The events on this day in history for our heritage companies are noted below:
The earliest event was in 1955, the latest event was in 2021
No milestone events (5 to 65+ years ago)
Human Spaceflight:
2021 – LM Orion spacecraft for Artemis I completed and turned over to NASA (latest iteration)
Military and Classified Programs:
1967 – LAUNCH: Classified mission, Thor SLV-2A/Lockheed Agena D, SLC3W, VAFB
1970 – LAUNCH: Classified mission, MM Titan 23B, SLC4W, VAFB
Exploration and Interplanetary Programs:
2005 – ESA Huygens probe lands on the Saturn moon of Titan (Cassini/Huygens launched by LM Titan IVB/Centaur in 1997)
Earth-Monitoring and Civil Weather Satellite Programs:
NONE
Commercial Programs:
1996 – LAUNCH: LM Koreasat2, Delta 7925, LC17B, CCAFS
Test, ICBM, FBM programs:
1955 – Contract awarded to Aerojet-General for Martin Titan I ICBM engines
1961 – LAUNCH FAILURE: Lockheed Polaris A1, SSBN-601, ETR
1965 – LAUNCH: MM Titan I launch, 395-3A, VAFB
Other:
NONE
The photos today include a diagram of Huygens and images taken during descent at landing of the ESA Huygens probe on the Saturn moon of Titan in 2005. Huygens had several experiments on-board to measure winds and atmospheric properties during descent and on the surface. The probe’s transmissions lasted about 90 minutes after touchdown due to battery constraints. The temperature at the landing site was 93.8 Kelvin (-179.3 °C; −290.8 °F) and pressure was 1,467.6 mbar (1.4484 atm), implying a methane abundance of 5 ± 1% and methane relative humidity of 50% near the surface.
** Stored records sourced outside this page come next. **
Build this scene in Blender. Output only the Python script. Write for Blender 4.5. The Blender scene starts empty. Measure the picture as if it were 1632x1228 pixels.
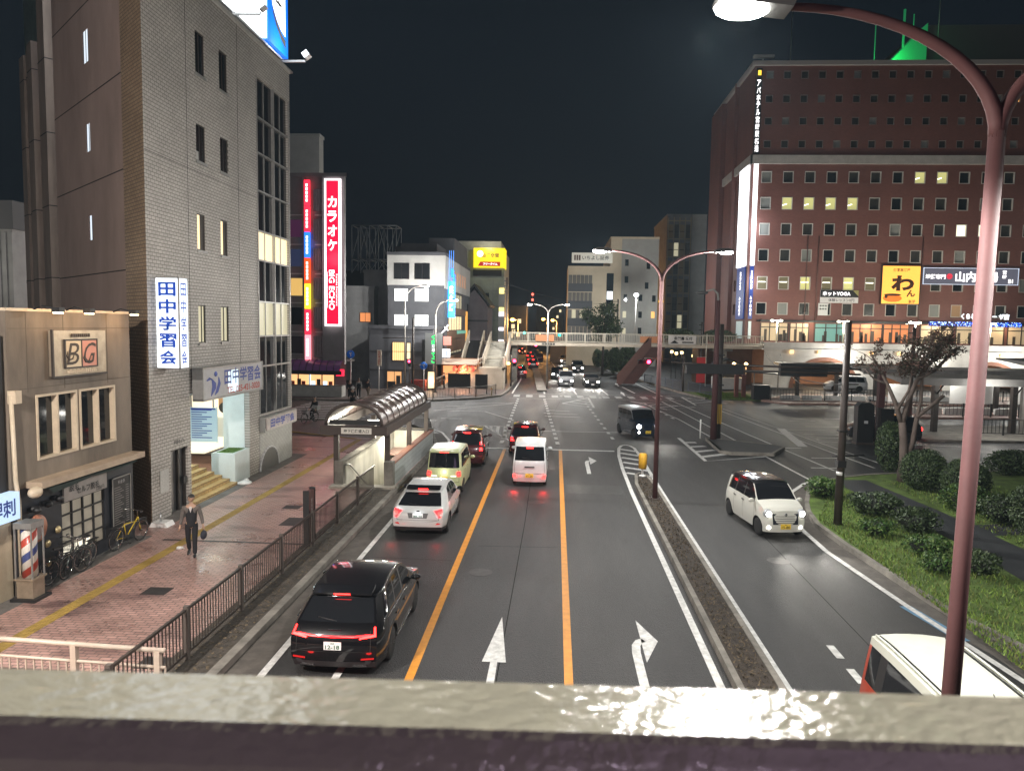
import bpy, bmesh, math, random
from mathutils import Vector, Matrix
R = math.radians
SC = bpy.context.scene
COL = SC.collection
rnd = random.Random(7)

# ---------------------------------------------------------------- camera
cd = bpy.data.cameras.new('camera')
cam = bpy.data.objects.new('camera', cd)
COL.objects.link(cam)
cam.matrix_world = (Matrix.Translation((0, 0, 6.7)) @ Matrix.Rotation(R(3.311), 4, 'Z')
     @ Matrix.Rotation(R(90 - 4.608), 4, 'X') @ Matrix.Rotation(0.016, 4, 'Z'))
cd.sensor_width = 36.0
cd.lens = 36.0 * 1180 / 1632
cd.clip_start = 0.05
cd.clip_end = 3000
cd.dof.use_dof = True
cd.dof.focus_distance = 26
cd.dof.aperture_fstop = 6.5
SC.camera = cam

# ---------------------------------------------------------------- night sky
W = bpy.data.worlds.new('World')
SC.world = W
W.use_nodes = True
wn, wl = W.node_tree.nodes, W.node_tree.links
wn.clear()
wo = wn.new('ShaderNodeOutputWorld')
wb = wn.new('ShaderNodeBackground')
tc = wn.new('ShaderNodeTexCoord')
sx = wn.new('ShaderNodeSeparateXYZ')
rp = wn.new('ShaderNodeValToRGB')
wl.new(tc.outputs['Generated'], sx.inputs[0])
wl.new(sx.outputs['Z'], rp.inputs[0])
rp.color_ramp.elements[0].position = 0.0
rp.color_ramp.elements[0].color = (0.0026, 0.0033, 0.0048, 1)
rp.color_ramp.elements[1].position = 0.35
rp.color_ramp.elements[1].color = (0.0028, 0.0046, 0.0072, 1)
wl.new(rp.outputs[0], wb.inputs['Color'])
wb.inputs['Strength'].default_value = 1.0
wl.new(wb.outputs[0], wo.inputs[0])

SC.view_settings.view_transform = 'Standard'
SC.view_settings.look = 'None'
SC.view_settings.gamma = 1
SC.view_settings.exposure = 0.58
SC.render.engine = 'CYCLES'
cy = SC.cycles
cy.max_bounces = 6
cy.diffuse_bounces = 2
cy.glossy_bounces = 3
cy.transmission_bounces = 4
cy.transparent_max_bounces = 6
cy.caustics_reflective = False
cy.caustics_refractive = False
cy.sample_clamp_indirect = 4.0
cy.use_light_tree = True
cy.use_denoising = True

# ---------------------------------------------------------------- materials
MATS = {}


def pbr(name, col, rough=0.6, metal=0.0, vary=0.0, vscale=3.0, bump=0.0, bscale=40.0, emit=None, estr=0.0,
  coat=0.0, trans=0.0, spec=None, stretch=None):
 """plain principled material; vary = how far a noise darkens the colour (dirt, wear)"""
 if name in MATS:
  return MATS[name]
 m = bpy.data.materials.new(name)
 m.use_nodes = True
 n, l = m.node_tree.nodes, m.node_tree.links
 b = n['Principled BSDF']
 b.inputs['Base Color'].default_value = (*col, 1)
 b.inputs['Roughness'].default_value = rough
 b.inputs['Metallic'].default_value = metal
 if coat:
  b.inputs['Coat Weight'].default_value = coat
  b.inputs['Coat Roughness'].default_value = 0.04
 if trans:
  b.inputs['Transmission Weight'].default_value = trans
 if spec is not None:
  b.inputs['Specular IOR Level'].default_value = spec
 if emit:
  b.inputs['Emission Color'].default_value = (*emit, 1)
  b.inputs['Emission Strength'].default_value = estr
 if vary or bump:
  t = n.new('ShaderNodeTexCoord')
  src = t.outputs['Object']
  if stretch:
   mp = n.new('ShaderNodeMapping')
   mp.inputs['Scale'].default_value = stretch
   l.new(src, mp.inputs[0])
   src = mp.outputs[0]
 if vary:
  z = n.new('ShaderNodeTexNoise')
  z.inputs['Scale'].default_value = vscale
  z.inputs['Detail'].default_value = 6
  z.inputs['Roughness'].default_value = 0.65
  l.new(src, z.inputs['Vector'])
  r = n.new('ShaderNodeMapRange')
  r.inputs[1].default_value = 0.3
  r.inputs[2].default_value = 0.72
  r.inputs[3].default_value = 1 - vary
  r.inputs[4].default_value = 1 + vary * 0.5
  l.new(z.outputs[0], r.inputs[0])
  x = n.new('ShaderNodeMix')
  x.data_type = 'RGBA'
  x.blend_type = 'MULTIPLY'
  x.inputs[0].default_value = 1
  x.inputs[6].default_value = (*col, 1)
  l.new(r.outputs[0], x.inputs[7])
  l.new(x.outputs[2], b.inputs['Base Color'])
 if bump:
  z2 = n.new('ShaderNodeTexNoise')
  z2.inputs['Scale'].default_value = bscale
  z2.inputs['Detail'].default_value = 3
  l.new(src, z2.inputs['Vector'])
  bp = n.new('ShaderNodeBump')
  bp.inputs['Strength'].default_value = bump
  bp.inputs['Distance'].default_value = 0.02
  l.new(z2.outputs[0], bp.inputs['Height'])
  l.new(bp.outputs[0], b.inputs['Normal'])
 MATS[name] = m
 return m


def glow(name, col, s):
 """something that gives off light itself"""
 if name in MATS:
  return MATS[name]
 m = bpy.data.materials.new(name)
 m.use_nodes = True
 n, l = m.node_tree.nodes, m.node_tree.links
 b = n['Principled BSDF']
 b.inputs['Base Color'].default_value = (*[c * 0.5 for c in col], 1)
 b.inputs['Roughness'].default_value = 0.4
 b.inputs['Emission Color'].default_value = (*col, 1)
 b.inputs['Emission Strength'].default_value = s
 MATS[name] = m
 return m


def brick(name, c1, c2, cm, bw, bh, axes, mortar=0.008, rough=0.6, bump=0.3, vary=0.25, vscale=0.6, ang=0.0, rough_lo=None, patch=None):
 """brick / tile / paver pattern laid over two of the object's own axes ('xy','yz','xz'; ang turns x before)"""
 if name in MATS:
  return MATS[name]
 m = bpy.data.materials.new(name)
 m.use_nodes = True
 n, l = m.node_tree.nodes, m.node_tree.links
 b = n['Principled BSDF']
 t = n.new('ShaderNodeTexCoord')
 src = t.outputs['Object']
 if ang:
  mp = n.new('ShaderNodeMapping')
  mp.inputs['Rotation'].default_value = (0, 0, ang)
  l.new(src, mp.inputs[0])
  src = mp.outputs[0]
 s = n.new('ShaderNodeSeparateXYZ')
 l.new(src, s.inputs[0])
 c = n.new('ShaderNodeCombineXYZ')
 l.new(s.outputs['XYZ'.index(axes[0].upper())], c.inputs[0])
 l.new(s.outputs['XYZ'.index(axes[1].upper())], c.inputs[1])
 k = n.new('ShaderNodeTexBrick')
 k.inputs['Color1'].default_value = (*c1, 1)
 k.inputs['Color2'].default_value = (*c2, 1)
 k.inputs['Mortar'].default_value = (*cm, 1)
 k.inputs['Scale'].default_value = 1
 k.inputs['Mortar Size'].default_value = mortar
 k.inputs['Mortar Smooth'].default_value = 0.2
 k.inputs['Brick Width'].default_value = bw
 k.inputs['Row Height'].default_value = bh
 l.new(c.outputs[0], k.inputs['Vector'])
 z = n.new('ShaderNodeTexNoise')
 z.inputs['Scale'].default_value = vscale
 z.inputs['Detail'].default_value = 8
 z.inputs['Roughness'].default_value = 0.7
 l.new(t.outputs['Object'], z.inputs['Vector'])
 r = n.new('ShaderNodeMapRange')
 r.inputs[1].default_value = 0.32
 r.inputs[2].default_value = 0.68
 r.inputs[3].default_value = 1 - vary
 r.inputs[4].default_value = 1 + vary * 0.4
 l.new(z.outputs[0], r.inputs[0])
 x = n.new('ShaderNodeMix')
 x.data_type = 'RGBA'
 x.blend_type = 'MULTIPLY'
 x.inputs[0].default_value = 1
 l.new(k.outputs['Color'], x.inputs[6])
 l.new(r.outputs[0], x.inputs[7])
 out = x.outputs[2]
 if patch:   # relaid or stained areas in another colour
  z3 = n.new('ShaderNodeTexNoise')
  z3.inputs['Scale'].default_value = patch[1]
  z3.inputs['Detail'].default_value = 4
  mp3 = n.new('ShaderNodeMapping')
  mp3.inputs['Scale'].default_value = (0.6, 2.2, 1)
  l.new(t.outputs['Object'], mp3.inputs[0])
  l.new(mp3.outputs[0], z3.inputs['Vector'])
  r3 = n.new('ShaderNodeMapRange')
  r3.inputs[1].default_value = 0.56
  r3.inputs[2].default_value = 0.66
  l.new(z3.outputs[0], r3.inputs[0])
  wn3 = n.new('ShaderNodeMath')
  wn3.operation = 'MULTIPLY'
  wn3.inputs[1].default_value = 0.8
  l.new(r3.outputs[0], wn3.inputs[0])
  x3 = n.new('ShaderNodeMix')
  x3.data_type = 'RGBA'
  x3.blend_type = 'MULTIPLY'
  l.new(wn3.outputs[0], x3.inputs[0])
  l.new(out, x3.inputs[6])
  x3.inputs[7].default_value = (*patch[0], 1)
  out = x3.outputs[2]
 l.new(out, b.inputs['Base Color'])
 b.inputs['Roughness'].default_value = rough
 if rough_lo is not None:
  r2 = n.new('ShaderNodeMapRange')
  r2.inputs[1].default_value = 0.35
  r2.inputs[2].default_value = 0.65
  r2.inputs[3].default_value = rough_lo
  r2.inputs[4].default_value = rough
  l.new(z.outputs[0], r2.inputs[0])
  l.new(r2.outputs[0], b.inputs['Roughness'])
 if bump:
  bp = n.new('ShaderNodeBump')
  bp.inputs['Strength'].default_value = bump
  bp.inputs['Distance'].default_value = 0.01
  bp.invert = True
  l.new(k.outputs['Fac'], bp.inputs['Height'])
  l.new(bp.outputs[0], b.inputs['Normal'])
 MATS[name] = m
 return m


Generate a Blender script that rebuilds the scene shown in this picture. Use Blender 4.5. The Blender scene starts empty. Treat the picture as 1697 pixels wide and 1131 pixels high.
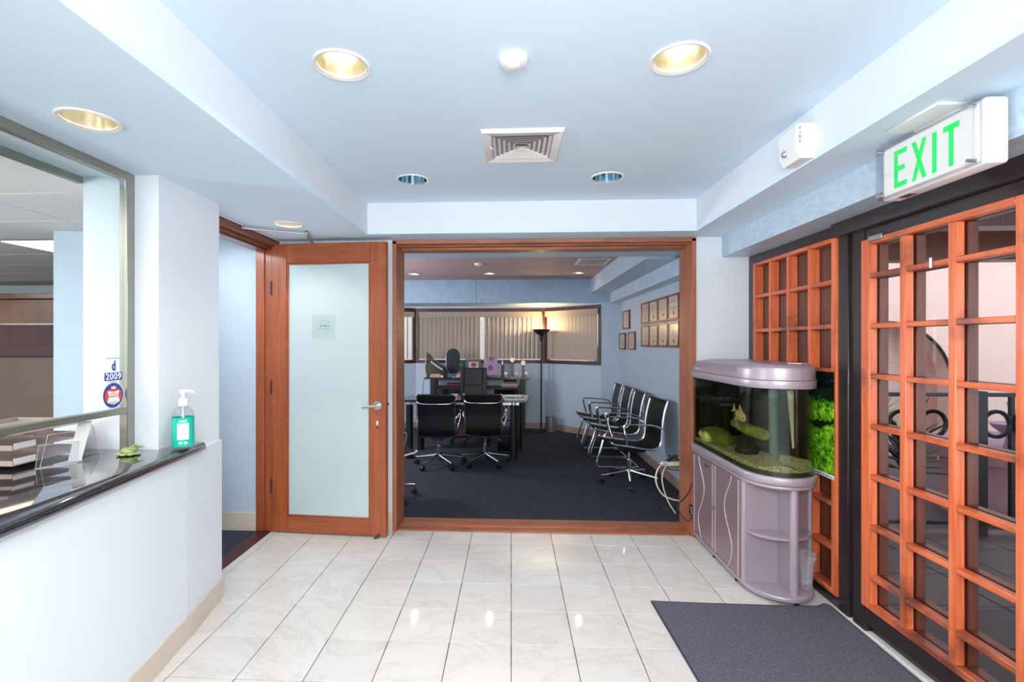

Cassini/Huygens had an interesting data relay design flaw that was detected after the launch in 1997. Here’s the story, taken from Wikipedia:
Since Huygens was too small to transmit directly to Earth, it was designed to transmit the telemetry data obtained while descending through Titan’s atmosphere by radio to Cassini, which would in turn relay it to Earth using its large 4 m (13 ft) diameter main antenna. Some engineers felt uneasy about the fact that, in their opinion, this feature had not been tested before launch under sufficiently realistic conditions. They managed, with some difficulty, to persuade superiors to perform additional tests while Cassini was in flight. In early 2000, simulated telemetry data was sent at varying power and Doppler Shift levels from Earth to Cassini. It turned out that Cassini was unable to relay the data correctly.
This was because under the original flight plan, when Huygens was to descend to Titan, it would have accelerated relative to Cassini, causing the Doppler Shift of its signal to vary. Consequently, the hardware of Cassini’s receiver was designed to be able to receive over a range of shifted frequencies. However, the firmware failed to take into account that the Doppler shift would have changed not only the carrier frequency, but also the timing of the payload bits coded by phase-shift keying at 8192 bits per second.
Reprogramming the firmware was impossible, and as a solution the trajectory had to be changed. Huygens detached a month later than originally planned (December 2004 instead of November) and approached Titan in such a way that its transmissions travelled perpendicular to its direction of motion relative to Cassini, greatly reducing the Doppler shift. This was successful.